Retype the material below. Keep every word exactly as it is.
□ □ □ □ □
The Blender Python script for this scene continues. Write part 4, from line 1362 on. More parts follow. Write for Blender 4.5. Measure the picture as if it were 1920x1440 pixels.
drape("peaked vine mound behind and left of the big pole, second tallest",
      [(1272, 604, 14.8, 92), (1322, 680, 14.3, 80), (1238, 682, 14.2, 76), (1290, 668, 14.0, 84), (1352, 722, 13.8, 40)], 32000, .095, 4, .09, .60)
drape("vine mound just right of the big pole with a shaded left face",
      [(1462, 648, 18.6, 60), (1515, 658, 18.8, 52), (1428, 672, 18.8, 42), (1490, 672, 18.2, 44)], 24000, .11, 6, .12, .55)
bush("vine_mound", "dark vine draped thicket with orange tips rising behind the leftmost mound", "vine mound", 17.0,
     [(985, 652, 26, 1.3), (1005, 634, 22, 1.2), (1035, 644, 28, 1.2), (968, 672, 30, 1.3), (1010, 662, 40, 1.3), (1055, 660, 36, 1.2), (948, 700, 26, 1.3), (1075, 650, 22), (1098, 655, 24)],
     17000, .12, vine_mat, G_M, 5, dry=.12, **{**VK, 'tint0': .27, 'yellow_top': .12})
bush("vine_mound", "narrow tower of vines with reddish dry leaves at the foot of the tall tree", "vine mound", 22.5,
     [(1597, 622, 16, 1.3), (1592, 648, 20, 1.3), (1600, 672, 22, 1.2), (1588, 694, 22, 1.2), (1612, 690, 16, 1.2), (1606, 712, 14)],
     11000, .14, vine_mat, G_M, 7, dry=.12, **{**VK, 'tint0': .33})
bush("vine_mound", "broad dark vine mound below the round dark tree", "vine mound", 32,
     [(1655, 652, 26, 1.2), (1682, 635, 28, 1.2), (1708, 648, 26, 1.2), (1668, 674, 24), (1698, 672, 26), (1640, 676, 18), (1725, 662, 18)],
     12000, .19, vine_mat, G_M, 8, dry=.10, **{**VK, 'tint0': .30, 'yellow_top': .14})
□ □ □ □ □
▶ **IN RESPONSE**:
The Blender Python script for this scene continues. Write part 4, from line 1362 on. More parts follow. Write for Blender 4.5. Measure the picture as if it were 1920x1440 pixels.
drape("peaked vine mound behind and left of the big pole, second tallest",
      [(1272, 604, 14.8, 92), (1322, 680, 14.3, 80), (1238, 682, 14.2, 76), (1290, 668, 14.0, 84), (1352, 722, 13.8, 40)], 32000, .095, 4, .09, .60)
drape("vine mound just right of the big pole with a shaded left face",
      [(1462, 648, 18.6, 60), (1515, 658, 18.8, 52), (1428, 672, 18.8, 42), (1490, 672, 18.2, 44)], 24000, .11, 6, .12, .55)
bush("vine_mound", "dark vine draped thicket with orange tips rising behind the leftmost mound", "vine mound", 17.0,
     [(985, 652, 26, 1.3), (1005, 634, 22, 1.2), (1035, 644, 28, 1.2), (968, 672, 30, 1.3), (1010, 662, 40, 1.3), (1055, 660, 36, 1.2), (948, 700, 26, 1.3), (1075, 650, 22), (1098, 655, 24)],
     17000, .12, vine_mat, G_M, 5, dry=.12, **{**VK, 'tint0': .27, 'yellow_top': .12})
bush("vine_mound", "narrow tower of vines with reddish dry leaves at the foot of the tall tree", "vine mound", 22.5,
     [(1597, 622, 16, 1.3), (1592, 648, 20, 1.3), (1600, 672, 22, 1.2), (1588, 694, 22, 1.2), (1612, 690, 16, 1.2), (1606, 712, 14)],
     11000, .14, vine_mat, G_M, 7, dry=.12, **{**VK, 'tint0': .33})
bush("vine_mound", "broad dark vine mound below the round dark tree", "vine mound", 32,
     [(1655, 652, 26, 1.2), (1682, 635, 28, 1.2), (1708, 648, 26, 1.2), (1668, 674, 24), (1698, 672, 26), (1640, 676, 18), (1725, 662, 18)],
     12000, .19, vine_mat, G_M, 8, dry=.10, **{**VK, 'tint0': .30, 'yellow_top': .14})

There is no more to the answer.